### SET PROBLEM
Would you write out the listing verbatim and skip every picture in it?

### SOURCE EXCERPT
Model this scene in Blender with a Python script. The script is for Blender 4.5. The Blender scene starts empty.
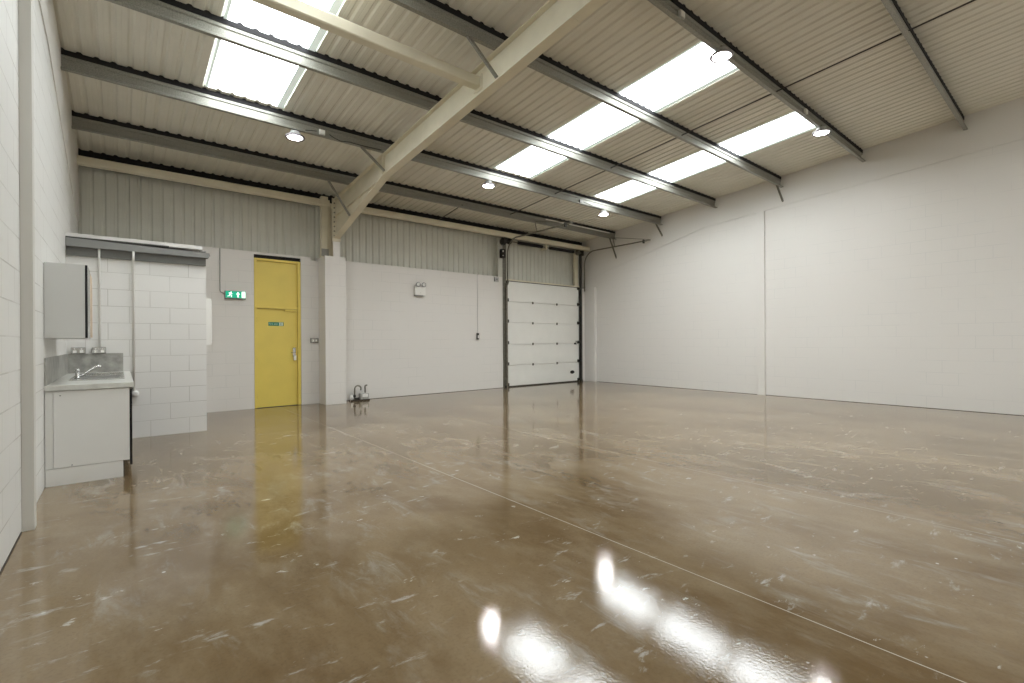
import bpy, bmesh, math, random
from mathutils import Vector, Matrix
random.seed(7)
S = bpy.context.scene
COL = S.collection

# ------------------------------------------------------------------ camera, world, exposure
F_PX, YAW, PITCH, ROLL, EYE = 477.995, 0.686502, -0.000857, -0.0055234, 1.335
fwd = Vector((math.sin(YAW) * math.cos(PITCH), math.cos(YAW) * math.cos(PITCH), math.sin(PITCH)))
r0 = Vector((math.cos(YAW), -math.sin(YAW), 0)); u0 = r0.cross(fwd)
rr = r0 * math.cos(ROLL) + u0 * math.sin(ROLL); uu = -r0 * math.sin(ROLL) + u0 * math.cos(ROLL)
cd = bpy.data.cameras.new('camera'); cam = bpy.data.objects.new('camera', cd); COL.objects.link(cam)
M4 = Matrix((rr, uu, -fwd)).transposed().to_4x4(); M4.translation = (0, 0, EYE)
cam.matrix_world = M4
cd.sensor_width = 36; cd.lens = F_PX / 1024 * 36; cd.clip_start = 0.02; cd.clip_end = 100
S.camera = cam
S.view_settings.view_transform = 'Standard'; S.view_settings.look = 'None'
S.view_settings.gamma = 1; S.view_settings.use_curve_mapping = False
EXPOSURE = 1.24
S.view_settings.exposure = EXPOSURE
SKY_E = 4.4       # radiance of the translucent rooflight sheets
LAMP_E = 85.0     # radiance of the lamp discs
W = bpy.data.worlds.new('world'); S.world = W; W.use_nodes = True
W.node_tree.nodes['Background'].inputs[0].default_value = (0.75, 0.85, 1.0, 1)
W.node_tree.nodes['Background'].inputs[1].default_value = 1.0
S.cycles.max_bounces = 12; S.cycles.diffuse_bounces = 8; S.cycles.glossy_bounces = 5
S.cycles.sample_clamp_indirect = 8
S.cycles.use_denoising = True

# ------------------------------------------------------------------ dimensions
XL, XR, YB, YF = -0.548, 12.03, 10.75, -7.0
def zr(y): return 4.745 + (9.52 - y) * 0.083      # underside of the roof liner
RIB_P, RIB_0 = 0.163, -0.048
PUR = [9.52, 7.88, 6.26, 4.66, 3.07, 1.52]

# ------------------------------------------------------------------ materials
def mat(name, color, rough=0.5, metal=0.0, spec=0.5, coat=0.0, noise=None, bump=None, emit=None):
    m = bpy.data.materials.new(name); m.use_nodes = True
    nt = m.node_tree; b = nt.nodes['Principled BSDF']
    b.inputs['Base Color'].default_value = (*color, 1)
    b.inputs['Roughness'].default_value = rough; b.inputs['Metallic'].default_value = metal
    b.inputs['Specular IOR Level'].default_value = spec
    b.inputs['Coat Weight'].default_value = coat; b.inputs['Coat Roughness'].default_value = 0.08
    tc = nt.nodes.new('ShaderNodeTexCoord')
    if noise:
        sc, amt = noise
        n = nt.nodes.new('ShaderNodeTexNoise'); n.inputs['Scale'].default_value = sc; n.inputs['Detail'].default_value = 4
        nt.links.new(tc.outputs['Object'], n.inputs['Vector'])
        mr = nt.nodes.new('ShaderNodeMapRange'); mr.inputs[1].default_value = 0.3; mr.inputs[2].default_value = 0.7
        mr.inputs[3].default_value = 1 - amt; mr.inputs[4].default_value = 1 + amt
        nt.links.new(n.outputs['Fac'], mr.inputs[0])
        vm = nt.nodes.new('ShaderNodeVectorMath'); vm.operation = 'SCALE'
        vm.inputs[0].default_value = color; nt.links.new(mr.outputs[0], vm.inputs['Scale'])
        nt.links.new(vm.outputs[0], b.inputs['Base Color'])
    if bump:
        sc, st = bump
        n = nt.nodes.new('ShaderNodeTexNoise'); n.inputs['Scale'].default_value = sc; n.inputs['Detail'].default_value = 5
        nt.links.new(tc.outputs['Object'], n.inputs['Vector'])
        bp = nt.nodes.new('ShaderNodeBump'); bp.inputs['Strength'].default_value = st; bp.inputs['Distance'].default_value = 0.01
        nt.links.new(n.outputs['Fac'], bp.inputs['Height']); nt.links.new(bp.outputs[0], b.inputs['Normal'])
    if emit:
        b.inputs['Emission Color'].default_value = (*emit[0], 1); b.inputs['Emission Strength'].default_value = emit[1]
    return m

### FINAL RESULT
Model this scene in Blender with a Python script. The script is for Blender 4.5. The Blender scene starts empty.
import bpy, bmesh, math, random
from mathutils import Vector, Matrix
random.seed(7)
S = bpy.context.scene
COL = S.collection

# ------------------------------------------------------------------ camera, world, exposure
F_PX, YAW, PITCH, ROLL, EYE = 477.995, 0.686502, -0.000857, -0.0055234, 1.335
fwd = Vector((math.sin(YAW) * math.cos(PITCH), math.cos(YAW) * math.cos(PITCH), math.sin(PITCH)))
r0 = Vector((math.cos(YAW), -math.sin(YAW), 0)); u0 = r0.cross(fwd)
rr = r0 * math.cos(ROLL) + u0 * math.sin(ROLL); uu = -r0 * math.sin(ROLL) + u0 * math.cos(ROLL)
cd = bpy.data.cameras.new('camera'); cam = bpy.data.objects.new('camera', cd); COL.objects.link(cam)
M4 = Matrix((rr, uu, -fwd)).transposed().to_4x4(); M4.translation = (0, 0, EYE)
cam.matrix_world = M4
cd.sensor_width = 36; cd.lens = F_PX / 1024 * 36; cd.clip_start = 0.02; cd.clip_end = 100
S.camera = cam
S.view_settings.view_transform = 'Standard'; S.view_settings.look = 'None'
S.view_settings.gamma = 1; S.view_settings.use_curve_mapping = False
EXPOSURE = 1.24
S.view_settings.exposure = EXPOSURE
SKY_E = 4.4       # radiance of the translucent rooflight sheets
LAMP_E = 85.0     # radiance of the lamp discs
W = bpy.data.worlds.new('world'); S.world = W; W.use_nodes = True
W.node_tree.nodes['Background'].inputs[0].default_value = (0.75, 0.85, 1.0, 1)
W.node_tree.nodes['Background'].inputs[1].default_value = 1.0
S.cycles.max_bounces = 12; S.cycles.diffuse_bounces = 8; S.cycles.glossy_bounces = 5
S.cycles.sample_clamp_indirect = 8
S.cycles.use_denoising = True

# ------------------------------------------------------------------ dimensions
XL, XR, YB, YF = -0.548, 12.03, 10.75, -7.0
def zr(y): return 4.745 + (9.52 - y) * 0.083      # underside of the roof liner
RIB_P, RIB_0 = 0.163, -0.048
PUR = [9.52, 7.88, 6.26, 4.66, 3.07, 1.52]

# ------------------------------------------------------------------ materials
def mat(name, color, rough=0.5, metal=0.0, spec=0.5, coat=0.0, noise=None, bump=None, emit=None):
    m = bpy.data.materials.new(name); m.use_nodes = True
    nt = m.node_tree; b = nt.nodes['Principled BSDF']
    b.inputs['Base Color'].default_value = (*color, 1)
    b.inputs['Roughness'].default_value = rough; b.inputs['Metallic'].default_value = metal
    b.inputs['Specular IOR Level'].default_value = spec
    b.inputs['Coat Weight'].default_value = coat; b.inputs['Coat Roughness'].default_value = 0.08
    tc = nt.nodes.new('ShaderNodeTexCoord')
    if noise:
        sc, amt = noise
        n = nt.nodes.new('ShaderNodeTexNoise'); n.inputs['Scale'].default_value = sc; n.inputs['Detail'].default_value = 4
        nt.links.new(tc.outputs['Object'], n.inputs['Vector'])
        mr = nt.nodes.new('ShaderNodeMapRange'); mr.inputs[1].default_value = 0.3; mr.inputs[2].default_value = 0.7
        mr.inputs[3].default_value = 1 - amt; mr.inputs[4].default_value = 1 + amt
        nt.links.new(n.outputs['Fac'], mr.inputs[0])
        vm = nt.nodes.new('ShaderNodeVectorMath'); vm.operation = 'SCALE'
        vm.inputs[0].default_value = color; nt.links.new(mr.outputs[0], vm.inputs['Scale'])
        nt.links.new(vm.outputs[0], b.inputs['Base Color'])
    if bump:
        sc, st = bump
        n = nt.nodes.new('ShaderNodeTexNoise'); n.inputs['Scale'].default_value = sc; n.inputs['Detail'].default_value = 5
        nt.links.new(tc.outputs['Object'], n.inputs['Vector'])
        bp = nt.nodes.new('ShaderNodeBump'); bp.inputs['Strength'].default_value = st; bp.inputs['Distance'].default_value = 0.01
        nt.links.new(n.outputs['Fac'], bp.inputs['Height']); nt.links.new(bp.outputs[0], b.inputs['Normal'])
    if emit:
        b.inputs['Emission Color'].default_value = (*emit[0], 1); b.inputs['Emission Strength'].default_value = emit[1]
    return m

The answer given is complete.